Not only does shale have to try to increase output to meet demand, the sector also has to deal with a lack of investment dollars that are being diverted elsewhere because of climate change fears. There is still a shockwave surrounding a Reuters report that, “Royal Dutch Shell is reviewing its holdings in the Permian Basin, which accounted for around 6% of the company’s total oil and gas output last year. The holdings could be worth more than $10 billion. The company lost a lawsuit and is under major pressure to cut carbon emissions.

This pressure is also on the back of investors that are turning away from fossil fuels. US shale producers have shown restraint partly because their shareholders are pressuring them to show a profit and because of the lack of investment. Fossil fuel investment has become unpopular and that is going to harm the US and global oil production. The push to become more green and more carbon neutral is forcing investment dollars away from the oil and gas sector which is putting the global oil market on the path to an energy crisis.

Argus reports, “Climate activists aiming to stop new oil and gas drilling in Norway’s Arctic territory are taking the issue to the European Court of Human Rights. Environmental groups Greenpeace Nordic and Young Friends of the Earth Norway alongside six activists have filed an application to the court arguing that Norway has breached fundamental human rights by allowing new oil drilling amid a climate crisis. In December, the Supreme Court of Norway dismissed their attempt to halt oil exploration in the Arctic.

Their latest effort follows a Dutch court ruling last month that ordered Shell to sharply reduce its CO2 emissions this decade, and a scenario published by the IEA warned that new fossil-fuel investments must stop if the world is to stand a chance of cutting net emissions to zero by 2050.

Norway’s oil policy has drawn criticism from politicians and climate activists who say the country’s approach is at odds with its drive to cut emissions. Last year the Norwegian parliament approved fiscal stimulus measures for the oil industry to spur spending and protect jobs. And only last week the Norwegian government published a white paper that showed no change to oil policy, although there was an increased focus on renewables.” The petroleum sector will remain a significant factor in the Norwegian economy in the years to come, although not on the same scale as today,” the government said. “The government will facilitate long-term economic growth in the petroleum industry within the framework of our climate policies.”

Russia is more confident that oil prices will stay strong. Russia raised the import duty on oil on July 1st to 61.5.

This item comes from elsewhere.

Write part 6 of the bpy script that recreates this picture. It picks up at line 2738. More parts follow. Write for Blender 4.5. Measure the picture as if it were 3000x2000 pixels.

Natural gas is on a roll! The EIA did report that, “Natural gas production from the major shale basins was expected to increase for the first time in four months, according to EIA’s drilling productivity report going back to 2007 Reuters. Total gas output will increase by less than 0.1 billion cubic feet per day (bcfd) to 84.3 bcfd in July. That compares with a monthly record high of 86.6 bcfd in December 2019. Still not enough to cool this red hot market.